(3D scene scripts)
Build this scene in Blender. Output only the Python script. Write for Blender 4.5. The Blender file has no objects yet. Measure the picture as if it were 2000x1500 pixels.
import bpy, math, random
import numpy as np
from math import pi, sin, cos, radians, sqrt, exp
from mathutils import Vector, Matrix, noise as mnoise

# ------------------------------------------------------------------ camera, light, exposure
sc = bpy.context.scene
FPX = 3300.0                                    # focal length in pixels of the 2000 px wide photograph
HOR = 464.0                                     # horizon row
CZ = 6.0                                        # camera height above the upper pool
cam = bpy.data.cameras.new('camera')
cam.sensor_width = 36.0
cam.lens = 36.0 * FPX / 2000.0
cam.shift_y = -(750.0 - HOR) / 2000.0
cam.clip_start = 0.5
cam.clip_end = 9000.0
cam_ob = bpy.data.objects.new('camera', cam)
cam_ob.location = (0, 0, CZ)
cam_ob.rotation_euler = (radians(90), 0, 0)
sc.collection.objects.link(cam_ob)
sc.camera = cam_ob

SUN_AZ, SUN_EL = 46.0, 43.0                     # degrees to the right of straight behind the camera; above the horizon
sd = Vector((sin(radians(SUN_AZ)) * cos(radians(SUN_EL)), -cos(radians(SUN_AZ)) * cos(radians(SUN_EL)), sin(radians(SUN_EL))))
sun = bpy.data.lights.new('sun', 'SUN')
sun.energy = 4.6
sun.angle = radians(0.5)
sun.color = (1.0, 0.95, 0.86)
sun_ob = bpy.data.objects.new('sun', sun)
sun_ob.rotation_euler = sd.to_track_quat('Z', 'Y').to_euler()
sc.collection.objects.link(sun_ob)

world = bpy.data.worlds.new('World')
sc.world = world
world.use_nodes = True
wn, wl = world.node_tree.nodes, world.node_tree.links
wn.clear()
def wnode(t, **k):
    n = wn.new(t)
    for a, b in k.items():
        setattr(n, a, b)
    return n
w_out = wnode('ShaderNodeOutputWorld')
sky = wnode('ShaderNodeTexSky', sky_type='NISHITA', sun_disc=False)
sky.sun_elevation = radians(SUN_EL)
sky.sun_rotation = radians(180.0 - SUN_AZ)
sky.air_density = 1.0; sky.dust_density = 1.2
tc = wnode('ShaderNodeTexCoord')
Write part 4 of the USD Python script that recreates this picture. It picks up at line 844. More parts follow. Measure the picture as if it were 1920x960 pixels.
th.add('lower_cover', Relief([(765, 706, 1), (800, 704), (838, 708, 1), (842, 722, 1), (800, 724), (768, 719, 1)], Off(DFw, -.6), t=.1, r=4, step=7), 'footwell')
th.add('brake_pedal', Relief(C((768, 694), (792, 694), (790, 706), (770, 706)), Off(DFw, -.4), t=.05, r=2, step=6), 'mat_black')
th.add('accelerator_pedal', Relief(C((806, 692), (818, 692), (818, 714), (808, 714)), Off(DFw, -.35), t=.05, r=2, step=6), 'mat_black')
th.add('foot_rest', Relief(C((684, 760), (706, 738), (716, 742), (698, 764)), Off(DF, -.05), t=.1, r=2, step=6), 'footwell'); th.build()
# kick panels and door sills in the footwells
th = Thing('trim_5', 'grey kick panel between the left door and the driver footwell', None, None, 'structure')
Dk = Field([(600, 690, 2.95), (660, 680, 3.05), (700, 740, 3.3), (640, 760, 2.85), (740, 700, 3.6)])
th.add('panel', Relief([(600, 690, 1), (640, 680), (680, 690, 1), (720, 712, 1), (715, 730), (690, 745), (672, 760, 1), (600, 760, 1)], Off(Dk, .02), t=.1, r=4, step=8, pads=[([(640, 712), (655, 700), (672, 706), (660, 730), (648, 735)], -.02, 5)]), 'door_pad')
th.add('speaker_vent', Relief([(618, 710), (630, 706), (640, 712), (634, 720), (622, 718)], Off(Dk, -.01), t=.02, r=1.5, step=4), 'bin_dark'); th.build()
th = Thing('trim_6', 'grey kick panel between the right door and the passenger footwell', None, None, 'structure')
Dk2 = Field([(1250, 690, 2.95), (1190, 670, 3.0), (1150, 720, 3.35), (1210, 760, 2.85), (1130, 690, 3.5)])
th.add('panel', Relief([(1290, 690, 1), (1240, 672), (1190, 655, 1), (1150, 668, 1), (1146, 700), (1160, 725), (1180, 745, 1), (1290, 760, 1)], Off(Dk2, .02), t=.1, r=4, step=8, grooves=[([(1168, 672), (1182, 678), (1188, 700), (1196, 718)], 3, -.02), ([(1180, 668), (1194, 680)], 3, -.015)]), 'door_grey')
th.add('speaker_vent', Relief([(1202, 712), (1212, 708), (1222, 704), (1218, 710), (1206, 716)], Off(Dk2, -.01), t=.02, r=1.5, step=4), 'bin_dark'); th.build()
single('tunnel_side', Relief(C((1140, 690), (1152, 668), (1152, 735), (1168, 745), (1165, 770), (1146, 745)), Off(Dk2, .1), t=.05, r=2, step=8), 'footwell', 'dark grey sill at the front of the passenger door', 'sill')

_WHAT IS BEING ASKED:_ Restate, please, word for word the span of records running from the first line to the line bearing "from mathutils import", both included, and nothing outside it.

_WRITTEN RESPONSE:_
Build this scene in Blender. Output only the Python script. Write for Blender 4.5. The Blender file has no objects yet. Measure the picture as if it were 2000x1500 pixels.
import bpy, math, random
import numpy as np
from math import pi, sin, cos, radians, sqrt, exp
from mathutils import Vector, Matrix, noise as mnoise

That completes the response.